Description
The collection covers Bach's professional career from his
graduate student days at the University of Chicago in the late 1930s to the dedication
of the George L. Bach Auditorium at Carnegie-Mellon University in 1993. Included are
primarily: publications, articles, papers, and speeches dealing with topics such as
inflation, government economic policies, economic education, and the future of corporate
growth; course materials, notes, and articles intended for use in Stanford University
undergraduate and Graduate School of Business courses; several folders dealing with
"inflation", a primary focus of Bach's career, and several working papers by noted
economists such as Milton Friedman, Robert J. Gordon, and Arthur Okun; correspondence,
covering Bach's pre-Stanford activities at Carnegie Institute of Technology, his
involvement with the Ford Foundation's Committee for Economic Development, and
communications with various publishers and corporations, including the NY Times, World
Book Encyclopedia, IBM, and Hewlett-Packard; drafts of testimony and correspondence
concerning appearances before governmental bodies; Stanford correspondence primarily
concentrated in the early to mid-1980s time period, chronicling the "Bach Chamber
Society's" concern with criticism of business school programs; and copies of legal
papers, newspaper articles, and handwritten notes concerning the dismissal case of
Professor Franklin.
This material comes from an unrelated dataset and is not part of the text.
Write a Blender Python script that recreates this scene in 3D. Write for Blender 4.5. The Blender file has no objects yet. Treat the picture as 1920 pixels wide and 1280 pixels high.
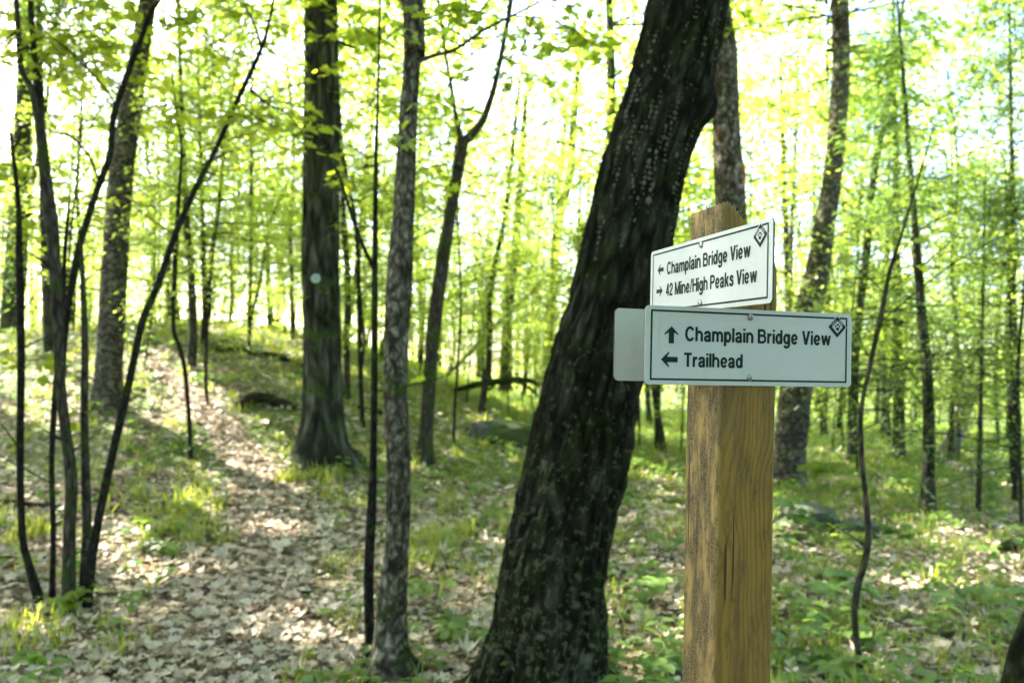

Included with the biographial material are class notes and papers
from Bach's graduate school days at the University of Chicago.
Background
George Leland Bach earned his doctorate in economics from the University of Chicago in
1940. He worked as a research economist for the Federal Reserve Board during World War
II. After the war, Bach became the founding dean of the Graduate School of Industrial
Adminstration at Carnegie-Mellon University. In 1959, Bach became the chairman of the
Ford Foundation's National Task Force and the Committee for Economic Development (CED).
Two years later, CED recommended the introduction of basic courses in economic theory at
the high school level. In 1962, Bach accepted a visiting scholar position at Stanford
University, and received a full appointment to the Graduate School of Business in 1966.
At Stanford, Bach was an advocate of rigorous standards for MBA candidates. As a member
of the Faculty Senate at Stanford, he sat on the hearing board in the 1971 Franklin
dismissal case. The author of several books and articles on inflation, monetary policy
and basic economic theory, Bach also worked for a variety of organizations and
corporations, and frequently gave testimony before Congress on economic policy.